* [DATA SECTION]

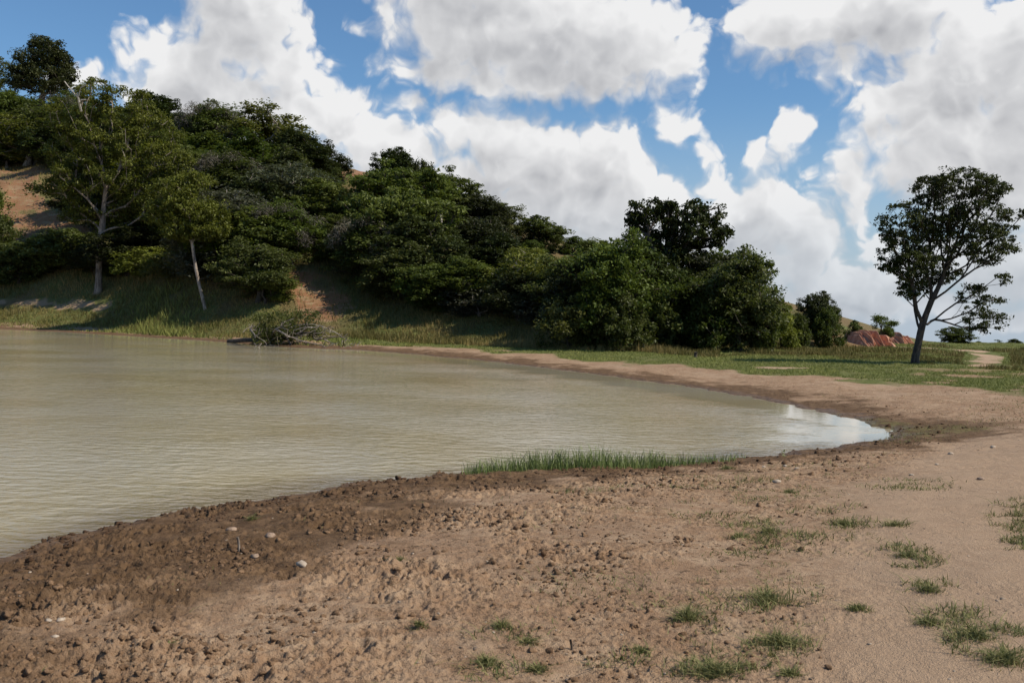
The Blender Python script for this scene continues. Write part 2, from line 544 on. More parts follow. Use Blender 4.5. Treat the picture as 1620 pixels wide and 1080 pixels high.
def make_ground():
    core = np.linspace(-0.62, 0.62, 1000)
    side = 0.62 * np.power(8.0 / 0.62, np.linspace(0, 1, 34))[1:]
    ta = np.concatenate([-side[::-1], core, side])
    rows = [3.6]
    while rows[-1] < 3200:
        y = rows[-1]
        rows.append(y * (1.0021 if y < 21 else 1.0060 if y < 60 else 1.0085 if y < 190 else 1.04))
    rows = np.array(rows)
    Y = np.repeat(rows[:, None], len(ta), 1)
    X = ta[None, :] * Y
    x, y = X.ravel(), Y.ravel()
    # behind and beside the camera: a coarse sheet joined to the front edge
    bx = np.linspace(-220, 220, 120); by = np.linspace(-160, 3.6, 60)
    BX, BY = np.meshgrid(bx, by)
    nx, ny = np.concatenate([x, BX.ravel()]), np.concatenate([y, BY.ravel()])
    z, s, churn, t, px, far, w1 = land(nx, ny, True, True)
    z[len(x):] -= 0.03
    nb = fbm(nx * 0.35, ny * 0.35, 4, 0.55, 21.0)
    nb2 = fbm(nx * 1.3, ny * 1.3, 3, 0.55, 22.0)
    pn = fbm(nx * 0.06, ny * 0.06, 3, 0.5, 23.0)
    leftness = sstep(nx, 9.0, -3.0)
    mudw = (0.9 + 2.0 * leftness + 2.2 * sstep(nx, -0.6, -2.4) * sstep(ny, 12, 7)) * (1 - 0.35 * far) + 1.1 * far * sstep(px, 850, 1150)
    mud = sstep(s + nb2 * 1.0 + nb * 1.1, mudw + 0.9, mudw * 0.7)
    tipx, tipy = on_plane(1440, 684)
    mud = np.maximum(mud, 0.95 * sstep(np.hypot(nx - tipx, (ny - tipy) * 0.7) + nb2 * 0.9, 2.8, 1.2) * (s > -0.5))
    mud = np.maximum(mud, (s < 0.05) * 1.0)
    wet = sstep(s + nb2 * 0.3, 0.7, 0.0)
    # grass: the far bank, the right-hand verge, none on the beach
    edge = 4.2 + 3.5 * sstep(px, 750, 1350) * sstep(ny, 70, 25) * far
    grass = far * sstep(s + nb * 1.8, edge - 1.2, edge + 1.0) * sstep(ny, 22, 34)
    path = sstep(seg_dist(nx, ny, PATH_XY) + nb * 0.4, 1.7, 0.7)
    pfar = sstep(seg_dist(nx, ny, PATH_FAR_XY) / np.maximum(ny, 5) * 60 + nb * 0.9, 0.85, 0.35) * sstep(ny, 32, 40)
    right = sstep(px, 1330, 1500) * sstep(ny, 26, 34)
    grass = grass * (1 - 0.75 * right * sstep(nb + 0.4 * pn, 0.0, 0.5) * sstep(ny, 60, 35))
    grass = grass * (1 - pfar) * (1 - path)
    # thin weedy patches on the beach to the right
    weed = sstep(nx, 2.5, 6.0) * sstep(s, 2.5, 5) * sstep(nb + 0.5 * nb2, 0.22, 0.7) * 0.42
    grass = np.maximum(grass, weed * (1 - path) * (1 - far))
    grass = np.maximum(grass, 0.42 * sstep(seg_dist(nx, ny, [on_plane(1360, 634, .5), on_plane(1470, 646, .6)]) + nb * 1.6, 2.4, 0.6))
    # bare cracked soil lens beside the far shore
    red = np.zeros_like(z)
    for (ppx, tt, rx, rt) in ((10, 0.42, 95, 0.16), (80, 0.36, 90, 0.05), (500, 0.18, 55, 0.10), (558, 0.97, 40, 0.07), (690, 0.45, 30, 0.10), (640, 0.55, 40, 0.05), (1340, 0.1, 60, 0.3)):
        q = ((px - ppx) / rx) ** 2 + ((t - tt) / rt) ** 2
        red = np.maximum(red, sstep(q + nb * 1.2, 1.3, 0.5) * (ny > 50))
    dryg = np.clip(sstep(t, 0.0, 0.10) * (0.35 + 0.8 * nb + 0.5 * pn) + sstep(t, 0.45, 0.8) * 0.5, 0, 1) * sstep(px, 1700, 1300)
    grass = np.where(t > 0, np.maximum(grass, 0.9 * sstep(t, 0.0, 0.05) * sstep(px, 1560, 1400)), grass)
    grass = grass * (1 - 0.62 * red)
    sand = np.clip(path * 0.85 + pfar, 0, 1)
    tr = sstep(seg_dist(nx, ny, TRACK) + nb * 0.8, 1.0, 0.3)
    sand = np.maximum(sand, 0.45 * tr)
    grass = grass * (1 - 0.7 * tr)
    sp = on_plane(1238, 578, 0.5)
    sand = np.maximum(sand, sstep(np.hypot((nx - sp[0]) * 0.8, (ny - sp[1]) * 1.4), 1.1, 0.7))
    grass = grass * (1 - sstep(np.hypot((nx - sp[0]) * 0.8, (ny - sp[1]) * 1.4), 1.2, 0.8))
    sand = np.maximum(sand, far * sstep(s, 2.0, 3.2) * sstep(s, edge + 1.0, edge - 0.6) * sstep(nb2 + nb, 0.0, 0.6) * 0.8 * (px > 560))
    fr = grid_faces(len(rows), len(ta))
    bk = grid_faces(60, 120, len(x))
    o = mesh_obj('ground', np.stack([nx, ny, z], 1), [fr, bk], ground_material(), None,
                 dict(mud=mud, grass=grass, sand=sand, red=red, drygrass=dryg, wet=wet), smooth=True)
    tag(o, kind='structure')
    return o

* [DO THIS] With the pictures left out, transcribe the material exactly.

* [EXERCISE OUTPUT]
The Blender Python script for this scene continues. Write part 2, from line 544 on. More parts follow. Use Blender 4.5. Treat the picture as 1620 pixels wide and 1080 pixels high.
def make_ground():
    core = np.linspace(-0.62, 0.62, 1000)
    side = 0.62 * np.power(8.0 / 0.62, np.linspace(0, 1, 34))[1:]
    ta = np.concatenate([-side[::-1], core, side])
    rows = [3.6]
    while rows[-1] < 3200:
        y = rows[-1]
        rows.append(y * (1.0021 if y < 21 else 1.0060 if y < 60 else 1.0085 if y < 190 else 1.04))
    rows = np.array(rows)
    Y = np.repeat(rows[:, None], len(ta), 1)
    X = ta[None, :] * Y
    x, y = X.ravel(), Y.ravel()
    # behind and beside the camera: a coarse sheet joined to the front edge
    bx = np.linspace(-220, 220, 120); by = np.linspace(-160, 3.6, 60)
    BX, BY = np.meshgrid(bx, by)
    nx, ny = np.concatenate([x, BX.ravel()]), np.concatenate([y, BY.ravel()])
    z, s, churn, t, px, far, w1 = land(nx, ny, True, True)
    z[len(x):] -= 0.03
    nb = fbm(nx * 0.35, ny * 0.35, 4, 0.55, 21.0)
    nb2 = fbm(nx * 1.3, ny * 1.3, 3, 0.55, 22.0)
    pn = fbm(nx * 0.06, ny * 0.06, 3, 0.5, 23.0)
    leftness = sstep(nx, 9.0, -3.0)
    mudw = (0.9 + 2.0 * leftness + 2.2 * sstep(nx, -0.6, -2.4) * sstep(ny, 12, 7)) * (1 - 0.35 * far) + 1.1 * far * sstep(px, 850, 1150)
    mud = sstep(s + nb2 * 1.0 + nb * 1.1, mudw + 0.9, mudw * 0.7)
    tipx, tipy = on_plane(1440, 684)
    mud = np.maximum(mud, 0.95 * sstep(np.hypot(nx - tipx, (ny - tipy) * 0.7) + nb2 * 0.9, 2.8, 1.2) * (s > -0.5))
    mud = np.maximum(mud, (s < 0.05) * 1.0)
    wet = sstep(s + nb2 * 0.3, 0.7, 0.0)
    # grass: the far bank, the right-hand verge, none on the beach
    edge = 4.2 + 3.5 * sstep(px, 750, 1350) * sstep(ny, 70, 25) * far
    grass = far * sstep(s + nb * 1.8, edge - 1.2, edge + 1.0) * sstep(ny, 22, 34)
    path = sstep(seg_dist(nx, ny, PATH_XY) + nb * 0.4, 1.7, 0.7)
    pfar = sstep(seg_dist(nx, ny, PATH_FAR_XY) / np.maximum(ny, 5) * 60 + nb * 0.9, 0.85, 0.35) * sstep(ny, 32, 40)
    right = sstep(px, 1330, 1500) * sstep(ny, 26, 34)
    grass = grass * (1 - 0.75 * right * sstep(nb + 0.4 * pn, 0.0, 0.5) * sstep(ny, 60, 35))
    grass = grass * (1 - pfar) * (1 - path)
    # thin weedy patches on the beach to the right
    weed = sstep(nx, 2.5, 6.0) * sstep(s, 2.5, 5) * sstep(nb + 0.5 * nb2, 0.22, 0.7) * 0.42
    grass = np.maximum(grass, weed * (1 - path) * (1 - far))
    grass = np.maximum(grass, 0.42 * sstep(seg_dist(nx, ny, [on_plane(1360, 634, .5), on_plane(1470, 646, .6)]) + nb * 1.6, 2.4, 0.6))
    # bare cracked soil lens beside the far shore
    red = np.zeros_like(z)
    for (ppx, tt, rx, rt) in ((10, 0.42, 95, 0.16), (80, 0.36, 90, 0.05), (500, 0.18, 55, 0.10), (558, 0.97, 40, 0.07), (690, 0.45, 30, 0.10), (640, 0.55, 40, 0.05), (1340, 0.1, 60, 0.3)):
        q = ((px - ppx) / rx) ** 2 + ((t - tt) / rt) ** 2
        red = np.maximum(red, sstep(q + nb * 1.2, 1.3, 0.5) * (ny > 50))
    dryg = np.clip(sstep(t, 0.0, 0.10) * (0.35 + 0.8 * nb + 0.5 * pn) + sstep(t, 0.45, 0.8) * 0.5, 0, 1) * sstep(px, 1700, 1300)
    grass = np.where(t > 0, np.maximum(grass, 0.9 * sstep(t, 0.0, 0.05) * sstep(px, 1560, 1400)), grass)
    grass = grass * (1 - 0.62 * red)
    sand = np.clip(path * 0.85 + pfar, 0, 1)
    tr = sstep(seg_dist(nx, ny, TRACK) + nb * 0.8, 1.0, 0.3)
    sand = np.maximum(sand, 0.45 * tr)
    grass = grass * (1 - 0.7 * tr)
    sp = on_plane(1238, 578, 0.5)
    sand = np.maximum(sand, sstep(np.hypot((nx - sp[0]) * 0.8, (ny - sp[1]) * 1.4), 1.1, 0.7))
    grass = grass * (1 - sstep(np.hypot((nx - sp[0]) * 0.8, (ny - sp[1]) * 1.4), 1.2, 0.8))
    sand = np.maximum(sand, far * sstep(s, 2.0, 3.2) * sstep(s, edge + 1.0, edge - 0.6) * sstep(nb2 + nb, 0.0, 0.6) * 0.8 * (px > 560))
    fr = grid_faces(len(rows), len(ta))
    bk = grid_faces(60, 120, len(x))
    o = mesh_obj('ground', np.stack([nx, ny, z], 1), [fr, bk], ground_material(), None,
                 dict(mud=mud, grass=grass, sand=sand, red=red, drygrass=dryg, wet=wet), smooth=True)
    tag(o, kind='structure')
    return o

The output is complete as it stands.